> _TASK TO COMPLETE_
Each line that follows is to be retyped exactly.

[Begin PROVIDED MATERIAL]

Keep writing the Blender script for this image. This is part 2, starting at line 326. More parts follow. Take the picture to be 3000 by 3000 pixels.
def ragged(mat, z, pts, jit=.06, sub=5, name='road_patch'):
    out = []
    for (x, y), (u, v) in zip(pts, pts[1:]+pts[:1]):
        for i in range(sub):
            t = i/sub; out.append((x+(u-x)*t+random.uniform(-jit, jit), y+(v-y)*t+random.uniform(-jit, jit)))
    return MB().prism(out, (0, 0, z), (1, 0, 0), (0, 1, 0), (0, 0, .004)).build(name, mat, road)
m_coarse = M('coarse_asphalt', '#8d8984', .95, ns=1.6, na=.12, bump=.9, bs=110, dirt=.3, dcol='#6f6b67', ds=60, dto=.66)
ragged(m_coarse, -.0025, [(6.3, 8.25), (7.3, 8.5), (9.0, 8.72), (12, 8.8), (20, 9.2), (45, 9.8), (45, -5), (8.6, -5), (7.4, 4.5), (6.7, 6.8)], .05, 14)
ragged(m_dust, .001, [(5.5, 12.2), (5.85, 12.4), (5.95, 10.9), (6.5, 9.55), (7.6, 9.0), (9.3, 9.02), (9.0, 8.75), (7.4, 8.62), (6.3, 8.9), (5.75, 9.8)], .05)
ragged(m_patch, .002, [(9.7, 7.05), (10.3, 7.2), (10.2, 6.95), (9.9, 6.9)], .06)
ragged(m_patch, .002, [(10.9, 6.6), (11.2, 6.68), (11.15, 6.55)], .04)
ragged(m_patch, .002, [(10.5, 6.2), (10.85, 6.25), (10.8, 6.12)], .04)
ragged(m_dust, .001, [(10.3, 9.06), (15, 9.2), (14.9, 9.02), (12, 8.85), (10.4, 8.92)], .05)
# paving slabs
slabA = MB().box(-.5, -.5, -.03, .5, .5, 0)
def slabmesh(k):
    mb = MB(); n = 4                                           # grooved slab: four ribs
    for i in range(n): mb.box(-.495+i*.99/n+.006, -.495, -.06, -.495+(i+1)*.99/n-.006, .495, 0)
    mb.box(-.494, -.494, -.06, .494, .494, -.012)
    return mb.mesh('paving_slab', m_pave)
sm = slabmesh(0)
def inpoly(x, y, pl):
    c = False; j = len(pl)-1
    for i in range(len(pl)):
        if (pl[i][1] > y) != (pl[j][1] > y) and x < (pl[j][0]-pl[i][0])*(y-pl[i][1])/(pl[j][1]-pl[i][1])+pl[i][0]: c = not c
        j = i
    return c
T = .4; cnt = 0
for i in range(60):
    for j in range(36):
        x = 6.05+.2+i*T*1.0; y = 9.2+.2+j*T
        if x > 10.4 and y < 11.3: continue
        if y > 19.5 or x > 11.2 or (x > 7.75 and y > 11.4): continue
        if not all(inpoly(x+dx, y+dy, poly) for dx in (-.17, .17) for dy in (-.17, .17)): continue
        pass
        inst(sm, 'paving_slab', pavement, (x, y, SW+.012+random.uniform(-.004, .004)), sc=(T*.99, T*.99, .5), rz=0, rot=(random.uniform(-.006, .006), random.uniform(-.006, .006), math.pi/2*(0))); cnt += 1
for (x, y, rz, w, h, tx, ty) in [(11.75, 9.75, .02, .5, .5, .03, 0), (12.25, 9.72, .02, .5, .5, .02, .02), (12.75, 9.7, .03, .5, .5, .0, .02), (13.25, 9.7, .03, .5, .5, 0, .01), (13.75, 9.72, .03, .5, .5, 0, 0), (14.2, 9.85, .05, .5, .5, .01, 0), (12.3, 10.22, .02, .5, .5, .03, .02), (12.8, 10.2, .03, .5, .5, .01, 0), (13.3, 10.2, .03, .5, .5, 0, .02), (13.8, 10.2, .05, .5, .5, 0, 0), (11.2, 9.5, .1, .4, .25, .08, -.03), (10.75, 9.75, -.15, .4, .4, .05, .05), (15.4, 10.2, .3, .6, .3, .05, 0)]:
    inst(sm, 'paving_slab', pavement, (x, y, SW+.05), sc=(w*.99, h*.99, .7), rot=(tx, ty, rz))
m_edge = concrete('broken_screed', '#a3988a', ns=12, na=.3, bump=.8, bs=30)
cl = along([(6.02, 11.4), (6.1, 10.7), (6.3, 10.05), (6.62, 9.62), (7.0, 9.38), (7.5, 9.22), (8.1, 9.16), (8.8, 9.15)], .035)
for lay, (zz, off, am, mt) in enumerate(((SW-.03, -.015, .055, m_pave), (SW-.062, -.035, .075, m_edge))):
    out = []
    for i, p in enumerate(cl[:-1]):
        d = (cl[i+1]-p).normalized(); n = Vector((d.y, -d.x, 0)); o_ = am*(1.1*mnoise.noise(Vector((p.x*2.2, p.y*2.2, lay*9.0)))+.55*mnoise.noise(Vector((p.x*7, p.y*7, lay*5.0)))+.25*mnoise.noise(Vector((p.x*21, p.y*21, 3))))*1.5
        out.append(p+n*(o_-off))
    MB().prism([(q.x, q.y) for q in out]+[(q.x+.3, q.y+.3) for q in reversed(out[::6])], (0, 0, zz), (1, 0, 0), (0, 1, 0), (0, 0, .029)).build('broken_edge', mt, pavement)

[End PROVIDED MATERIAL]

> _OUTPUT FOR THIS EXERCISE_
Keep writing the Blender script for this image. This is part 2, starting at line 326. More parts follow. Take the picture to be 3000 by 3000 pixels.
def ragged(mat, z, pts, jit=.06, sub=5, name='road_patch'):
    out = []
    for (x, y), (u, v) in zip(pts, pts[1:]+pts[:1]):
        for i in range(sub):
            t = i/sub; out.append((x+(u-x)*t+random.uniform(-jit, jit), y+(v-y)*t+random.uniform(-jit, jit)))
    return MB().prism(out, (0, 0, z), (1, 0, 0), (0, 1, 0), (0, 0, .004)).build(name, mat, road)
m_coarse = M('coarse_asphalt', '#8d8984', .95, ns=1.6, na=.12, bump=.9, bs=110, dirt=.3, dcol='#6f6b67', ds=60, dto=.66)
ragged(m_coarse, -.0025, [(6.3, 8.25), (7.3, 8.5), (9.0, 8.72), (12, 8.8), (20, 9.2), (45, 9.8), (45, -5), (8.6, -5), (7.4, 4.5), (6.7, 6.8)], .05, 14)
ragged(m_dust, .001, [(5.5, 12.2), (5.85, 12.4), (5.95, 10.9), (6.5, 9.55), (7.6, 9.0), (9.3, 9.02), (9.0, 8.75), (7.4, 8.62), (6.3, 8.9), (5.75, 9.8)], .05)
ragged(m_patch, .002, [(9.7, 7.05), (10.3, 7.2), (10.2, 6.95), (9.9, 6.9)], .06)
ragged(m_patch, .002, [(10.9, 6.6), (11.2, 6.68), (11.15, 6.55)], .04)
ragged(m_patch, .002, [(10.5, 6.2), (10.85, 6.25), (10.8, 6.12)], .04)
ragged(m_dust, .001, [(10.3, 9.06), (15, 9.2), (14.9, 9.02), (12, 8.85), (10.4, 8.92)], .05)
# paving slabs
slabA = MB().box(-.5, -.5, -.03, .5, .5, 0)
def slabmesh(k):
    mb = MB(); n = 4                                           # grooved slab: four ribs
    for i in range(n): mb.box(-.495+i*.99/n+.006, -.495, -.06, -.495+(i+1)*.99/n-.006, .495, 0)
    mb.box(-.494, -.494, -.06, .494, .494, -.012)
    return mb.mesh('paving_slab', m_pave)
sm = slabmesh(0)
def inpoly(x, y, pl):
    c = False; j = len(pl)-1
    for i in range(len(pl)):
        if (pl[i][1] > y) != (pl[j][1] > y) and x < (pl[j][0]-pl[i][0])*(y-pl[i][1])/(pl[j][1]-pl[i][1])+pl[i][0]: c = not c
        j = i
    return c
T = .4; cnt = 0
for i in range(60):
    for j in range(36):
        x = 6.05+.2+i*T*1.0; y = 9.2+.2+j*T
        if x > 10.4 and y < 11.3: continue
        if y > 19.5 or x > 11.2 or (x > 7.75 and y > 11.4): continue
        if not all(inpoly(x+dx, y+dy, poly) for dx in (-.17, .17) for dy in (-.17, .17)): continue
        pass
        inst(sm, 'paving_slab', pavement, (x, y, SW+.012+random.uniform(-.004, .004)), sc=(T*.99, T*.99, .5), rz=0, rot=(random.uniform(-.006, .006), random.uniform(-.006, .006), math.pi/2*(0))); cnt += 1
for (x, y, rz, w, h, tx, ty) in [(11.75, 9.75, .02, .5, .5, .03, 0), (12.25, 9.72, .02, .5, .5, .02, .02), (12.75, 9.7, .03, .5, .5, .0, .02), (13.25, 9.7, .03, .5, .5, 0, .01), (13.75, 9.72, .03, .5, .5, 0, 0), (14.2, 9.85, .05, .5, .5, .01, 0), (12.3, 10.22, .02, .5, .5, .03, .02), (12.8, 10.2, .03, .5, .5, .01, 0), (13.3, 10.2, .03, .5, .5, 0, .02), (13.8, 10.2, .05, .5, .5, 0, 0), (11.2, 9.5, .1, .4, .25, .08, -.03), (10.75, 9.75, -.15, .4, .4, .05, .05), (15.4, 10.2, .3, .6, .3, .05, 0)]:
    inst(sm, 'paving_slab', pavement, (x, y, SW+.05), sc=(w*.99, h*.99, .7), rot=(tx, ty, rz))
m_edge = concrete('broken_screed', '#a3988a', ns=12, na=.3, bump=.8, bs=30)
cl = along([(6.02, 11.4), (6.1, 10.7), (6.3, 10.05), (6.62, 9.62), (7.0, 9.38), (7.5, 9.22), (8.1, 9.16), (8.8, 9.15)], .035)
for lay, (zz, off, am, mt) in enumerate(((SW-.03, -.015, .055, m_pave), (SW-.062, -.035, .075, m_edge))):
    out = []
    for i, p in enumerate(cl[:-1]):
        d = (cl[i+1]-p).normalized(); n = Vector((d.y, -d.x, 0)); o_ = am*(1.1*mnoise.noise(Vector((p.x*2.2, p.y*2.2, lay*9.0)))+.55*mnoise.noise(Vector((p.x*7, p.y*7, lay*5.0)))+.25*mnoise.noise(Vector((p.x*21, p.y*21, 3))))*1.5
        out.append(p+n*(o_-off))
    MB().prism([(q.x, q.y) for q in out]+[(q.x+.3, q.y+.3) for q in reversed(out[::6])], (0, 0, zz), (1, 0, 0), (0, 1, 0), (0, 0, .029)).build('broken_edge', mt, pavement)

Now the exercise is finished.